The only way to keep your health is to eat what you don't want, drink what you don't like, and do what you'd druther not.

Often the surest way to convey misinformation is to tell the strict truth.

There are those who scoff at the schoolboy, calling him frivolous and shallow. Yet it was the schoolboy who said, "Faith is believing what you know ain't so."

Pity is for the living, envy is for the dead.

It is my belief that nearly any invented quotation, played with confidence, stands a good chance to deceive.

If the desire to kill and the opportunity to kill came always together, who would escape hanging?

My own luck has been curious all my literary life; I could never tell a lie that anybody would doubt, nor a truth that anybody would believe.

We can secure other people's approval, if we do right and try hard; but our own is worth a hundred of it, and no way has been found out of securing that.

Custom makes incongruous things congruous.

There are 869 different forms of lying, but only one of them has been squarely forbidden: Thou shalt not bear false witness against thy neighbor.

There are many humorous things in the world; among them, the white man's notion that he is less savage than the other savages.

The man who is ostentatious of his modesty is twin to the statue that wears a fig leaf.

Noise proves nothing. Often a hen that has merely laid an egg cackles as if she had laid an asteroid.

Classic: Any book that people praise and don't read.

Human pride is not worthwhile; there is always something lying in wait to take the wind out of it.

Simple rules for saving money: To save half, when you are fired by an eager impulse to contribute to a charity, wait, and count forty. To save three-quarters, count sixty. To save it all, count sixty-five.

To make a pledge of any kind is to declare war against nature; for a pledge is a chain that is always clanking and reminding the wearer of it that he is not a free man.

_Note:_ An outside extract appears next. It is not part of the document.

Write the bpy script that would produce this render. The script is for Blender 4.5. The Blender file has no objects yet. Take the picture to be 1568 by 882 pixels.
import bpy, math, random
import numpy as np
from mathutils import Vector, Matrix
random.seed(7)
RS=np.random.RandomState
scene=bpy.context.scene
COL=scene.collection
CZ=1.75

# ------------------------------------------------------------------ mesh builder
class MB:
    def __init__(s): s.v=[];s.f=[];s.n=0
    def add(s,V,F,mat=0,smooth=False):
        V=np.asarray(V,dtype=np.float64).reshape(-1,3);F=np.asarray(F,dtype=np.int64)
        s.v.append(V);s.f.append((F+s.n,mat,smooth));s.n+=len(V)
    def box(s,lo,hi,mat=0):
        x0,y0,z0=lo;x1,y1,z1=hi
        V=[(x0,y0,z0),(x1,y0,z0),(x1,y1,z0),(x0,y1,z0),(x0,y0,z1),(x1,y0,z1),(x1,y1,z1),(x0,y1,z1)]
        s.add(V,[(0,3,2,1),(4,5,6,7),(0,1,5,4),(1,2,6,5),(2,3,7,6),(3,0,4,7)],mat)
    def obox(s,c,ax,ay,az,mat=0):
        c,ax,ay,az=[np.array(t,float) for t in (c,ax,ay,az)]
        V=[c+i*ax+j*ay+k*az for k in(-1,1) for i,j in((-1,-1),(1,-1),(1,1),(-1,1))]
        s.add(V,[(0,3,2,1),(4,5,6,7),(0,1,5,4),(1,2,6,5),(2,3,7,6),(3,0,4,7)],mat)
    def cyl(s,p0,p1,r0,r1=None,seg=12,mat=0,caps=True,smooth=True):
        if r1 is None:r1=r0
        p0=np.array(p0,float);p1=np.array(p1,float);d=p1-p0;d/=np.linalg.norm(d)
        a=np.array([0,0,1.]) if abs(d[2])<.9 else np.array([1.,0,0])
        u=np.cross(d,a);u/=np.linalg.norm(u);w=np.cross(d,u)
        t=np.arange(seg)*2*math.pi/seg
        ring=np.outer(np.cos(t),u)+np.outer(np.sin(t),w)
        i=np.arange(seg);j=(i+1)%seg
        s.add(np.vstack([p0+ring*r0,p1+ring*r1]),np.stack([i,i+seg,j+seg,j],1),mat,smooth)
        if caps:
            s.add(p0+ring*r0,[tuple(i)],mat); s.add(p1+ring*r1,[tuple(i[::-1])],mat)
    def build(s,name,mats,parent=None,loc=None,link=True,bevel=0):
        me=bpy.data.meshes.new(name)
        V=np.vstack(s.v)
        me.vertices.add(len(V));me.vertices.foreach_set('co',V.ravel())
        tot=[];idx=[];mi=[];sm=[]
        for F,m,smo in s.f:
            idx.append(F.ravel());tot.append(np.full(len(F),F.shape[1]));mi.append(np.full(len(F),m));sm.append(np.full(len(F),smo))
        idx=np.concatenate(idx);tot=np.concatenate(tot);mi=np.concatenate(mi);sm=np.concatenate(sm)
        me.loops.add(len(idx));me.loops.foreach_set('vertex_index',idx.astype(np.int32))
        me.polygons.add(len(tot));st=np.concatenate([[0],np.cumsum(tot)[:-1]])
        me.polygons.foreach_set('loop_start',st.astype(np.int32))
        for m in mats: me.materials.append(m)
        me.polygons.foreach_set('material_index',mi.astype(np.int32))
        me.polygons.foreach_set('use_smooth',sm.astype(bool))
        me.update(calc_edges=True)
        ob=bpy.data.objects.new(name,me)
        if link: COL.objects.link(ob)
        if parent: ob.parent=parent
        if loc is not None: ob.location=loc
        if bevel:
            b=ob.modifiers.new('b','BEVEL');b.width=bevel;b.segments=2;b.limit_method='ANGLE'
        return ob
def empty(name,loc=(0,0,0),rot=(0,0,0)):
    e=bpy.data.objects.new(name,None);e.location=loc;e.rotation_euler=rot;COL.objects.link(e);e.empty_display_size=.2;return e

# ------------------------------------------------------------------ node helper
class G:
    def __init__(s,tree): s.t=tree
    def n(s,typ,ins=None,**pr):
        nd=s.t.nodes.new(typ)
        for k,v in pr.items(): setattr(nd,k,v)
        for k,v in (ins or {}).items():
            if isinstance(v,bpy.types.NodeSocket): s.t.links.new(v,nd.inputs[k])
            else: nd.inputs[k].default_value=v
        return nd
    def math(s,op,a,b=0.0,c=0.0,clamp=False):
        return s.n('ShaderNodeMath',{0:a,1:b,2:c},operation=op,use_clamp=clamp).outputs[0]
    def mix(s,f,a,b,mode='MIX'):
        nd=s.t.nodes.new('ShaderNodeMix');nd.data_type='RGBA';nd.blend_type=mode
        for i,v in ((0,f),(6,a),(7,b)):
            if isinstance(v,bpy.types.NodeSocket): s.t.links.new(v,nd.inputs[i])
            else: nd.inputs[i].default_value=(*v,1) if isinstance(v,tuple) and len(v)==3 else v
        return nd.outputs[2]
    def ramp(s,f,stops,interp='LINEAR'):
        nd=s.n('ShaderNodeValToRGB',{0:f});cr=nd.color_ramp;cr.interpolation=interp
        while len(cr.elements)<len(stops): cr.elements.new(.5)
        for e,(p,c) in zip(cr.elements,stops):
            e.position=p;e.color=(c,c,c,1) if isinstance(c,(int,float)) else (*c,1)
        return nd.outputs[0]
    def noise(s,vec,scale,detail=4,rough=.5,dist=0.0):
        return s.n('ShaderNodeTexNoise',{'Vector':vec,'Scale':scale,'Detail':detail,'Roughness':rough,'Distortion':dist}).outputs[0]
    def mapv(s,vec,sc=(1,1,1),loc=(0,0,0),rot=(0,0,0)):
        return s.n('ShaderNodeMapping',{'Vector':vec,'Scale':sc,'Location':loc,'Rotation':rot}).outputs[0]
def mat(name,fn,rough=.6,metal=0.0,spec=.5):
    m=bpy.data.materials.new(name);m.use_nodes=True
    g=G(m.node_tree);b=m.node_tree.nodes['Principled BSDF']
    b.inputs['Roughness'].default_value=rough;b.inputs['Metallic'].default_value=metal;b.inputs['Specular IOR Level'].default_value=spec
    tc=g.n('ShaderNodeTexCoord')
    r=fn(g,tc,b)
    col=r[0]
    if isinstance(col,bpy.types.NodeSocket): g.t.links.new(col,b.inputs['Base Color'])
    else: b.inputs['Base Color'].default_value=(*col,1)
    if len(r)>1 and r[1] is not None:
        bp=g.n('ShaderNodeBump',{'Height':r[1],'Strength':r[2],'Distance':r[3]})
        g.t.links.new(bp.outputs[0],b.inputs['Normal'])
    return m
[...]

It is easier to stay out than get out.

History shows us that the Moral Sense enables us to perceive morality and how to avoid it, and that the Immoral Sense enables us to perceive immorality and how to enjoy it.

To be good is noble but to show others how to be good is nobler and no trouble.

Make it a point to do something every day that you don't want to do. This is the golden rule for acquiring the habit of doing your duty without pain.

The secret source of humor itself is not joy but sorrow. There is no humor in heaven.

It is by the goodness of God that in our country we have those three unspeakably precious things: freedom of speech, freedom of conscience, and the prudence never to practice either of them.

Man is the only animal that blushes. Or needs to.

The Autocrat of Russia possesses more power than any other man on the earth; but he cannot stop a sneeze.

Wrinkles should merely indicate where smiles have been.

The man with the new idea is a Crank until the idea succeeds.

It takes much to convince the average a man of anything and perhaps nothing can ever make him realize that he is the average woman's inferior.

Each person is born to one possession that outvalues all his others--his last breath.

Everyone is a moon, and has a dark side that he never shows to anybody.